Eine auf dem Plakat genannte Formation besteht noch heute: „Die Kölner Ratsbläser“. Gegründet wurden sie 1954, musste sich nie über Nachwuchsmangel beklagen und besteht aus 25 Bläsern. Das Ensemble besticht durch seine maßgeschneiderten Arrangements von Liedern und Hits aus dem Rheinland. Damals in der Westfalenhalle und bis heute gelingt es ihnen aber in den Gastspielen, das örtliche Publikum in die Musik mit einzubeziehen, so dass immer wieder der Funke von der Bühne in den Zuschauerraum springt. 
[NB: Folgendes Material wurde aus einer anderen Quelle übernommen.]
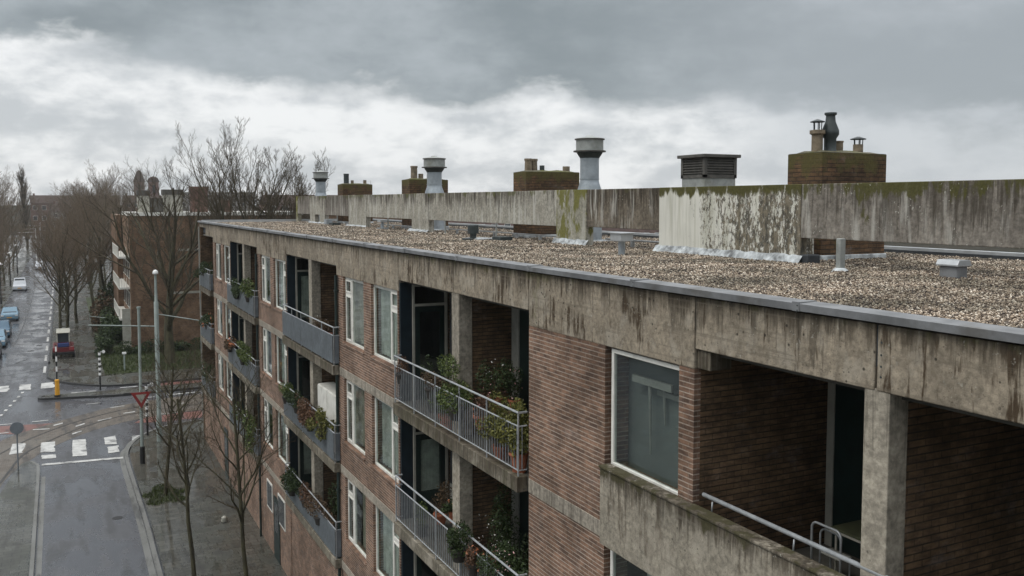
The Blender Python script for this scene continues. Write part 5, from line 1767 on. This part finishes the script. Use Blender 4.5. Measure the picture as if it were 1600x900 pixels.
house('row_house', 'dark gabled brick house at the left edge beyond the avenue', -34, -18, 262, 275, 9.5, 'farbrick', 'gx', 3, 4)
house('row_house', 'red brick house left of the poplar', -17.5, -13, 235, 250, 8.5, 'farbrick', 'gx', 3, 2)
house('row_house', 'long low brick terrace closing the street on the skyline', -12, 22, 430, 445, 12.5, 'farbrick', 'gx', 3, 10, rh=3.5)
house('row_house', 'pale fronted house above the street right of the poplar', -4, 6, 380, 392, 9.5, 'farwall', 'gx', 3, 3)
house('row_house', 'white fronted house in the middle of the distant roofs', 10, 20, 400, 412, 10, 'farwall', 'gy', 3, 3)
house('row_house', 'brick house on the skyline behind the feathery tree', 24, 40, 420, 432, 13, 'farbrick', 'gx', 4, 5)
house('row_house', 'distant flat roofed block behind the large bare tree', 44, 75, 400, 415, 17, 'farwall', None, 5, 9)
house('row_house', 'low brick terrace seen behind the end of the flat roof', 60, 110, 300, 312, 12.5, 'farbrick', 'gx', 4, 12)
house('row_house', 'long brick terrace far behind the roof vents', 90, 190, 260, 275, 10.5, 'farbrick', 'gx', 3, 22)
house('row_house', 'small brick house at the far left beyond the dark gabled house', -46, -36, 300, 312, 10, 'farwall', 'gx', 3, 3)
ch_ = empty('church', (37.5, 480, G))
tag(ch_, 'church with two dark square towers on the skyline behind the bare tree', 'church')
MB().box(30, 45, 484, 520, G, 16).build('nave', M['farbrick'], ch_)
for x in (32.2, 38.8):
    tw = MB().box(x, x + 4.6, 480, 485, G, 23).build('tower', M['farbrick'], ch_)
    MB().lathe(x + 2.3, 482.5, [(3.0, 23), (2.2, 25), (1.2, 28 if x < 35 else 25.6), (.1, 29 if x < 35 else 26)], 8).build('spire', M['rooftile'], tw)
    MB().box(x + 1.6, x + 3.0, 479.9, 480.1, 17.5, 21.5).build('belfry_opening', M['pane_dark'], tw)

# ------------------------------------------------------------------ street furniture
def globe_lamp(x, y, label, H=6.3):
    t = empty('street_lamp', (x, y, G + .12))
    tag(t, label, 'street lamp')
    z = G + .12
    p_ = MB().lathe(x, y, [(.13, z), (.13, z + 1.2), (.10, z + 1.25), (.095, z + H * .62), (.07, z + H * .63), (.055, z + H)], 14).build('pole', M['lamppost'], t)
    smooth_by_angle(p_, 40)
    MB().lathe(x, y, [(.06, z + H), (.16, z + H + .03), (.17, z + H + .06), (.15, z + H + .18), (.08, z + H + .28), (.01, z + H + .3)], 16).build('lamp_head', M['whitegloss'], t, smooth=True)
    return t


# tall grey pole carrying the globe lamp and the catenary arms
lp = empty('catenary_lamp_pole', (4.55, 53.6, G + .12))
tag(lp, 'tall grey lamp pole with white lamp head and long horizontal catenary arms', 'lamp pole')
z = G + .12
HP = 9.45
pz = lambda h: z + h
o_ = MB().lathe(4.55, 53.6, [(.15, z), (.15, z + 1.4), (.125, z + 1.45), (.12, pz(7.9)), (.08, pz(7.95)), (.06, pz(HP))], 14).build('pole', M['lamppost'], lp)
smooth_by_angle(o_, 40)
MB().lathe(4.55, 53.6, [(.06, pz(HP)), (.15, pz(HP) + .03), (.155, pz(HP) + .08), (.13, pz(HP) + .18), (.08, pz(HP) + .24), (.01, pz(HP) + .27)], 16).build('lamp_head', M['whitegloss'], lp, smooth=True)
MB().tube([(4.55, 53.6, 6.05), (1.1, 54.2, 6.25)], .035, 8).tube([(1.25, 54.2, 6.25), (1.15, 54.2, 6.75), (1.95, 54.1, 6.62)], .018, 6).build('catenary_arm', M['lamppost'], lp)
MB().tube([(4.55, 53.6, 6.75), (6.85, 52.2, 6.38)], .028, 8).build('catenary_arm', M['lamppost'], lp)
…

Es wird sicher nur ein paar Tage dauern, dann wird das alte Plakat mit den legendären Karnevalsgrößen wieder mit neuen Werbebotschaften überklebt sein. Und die Menschen, die die genannten Künstler noch live erleben konnten, werden in wenigen Jahren nicht mehr da sein. Die Künstler aber werden, dank der analogen Literatur, die über sie verfasst wurde und dank der digitalen Medien von Google über You Tube bis hin zur KI, die von ihnen zeugen und zu berichten wissen, sicher noch einige Jahre leben und abrufbar sein.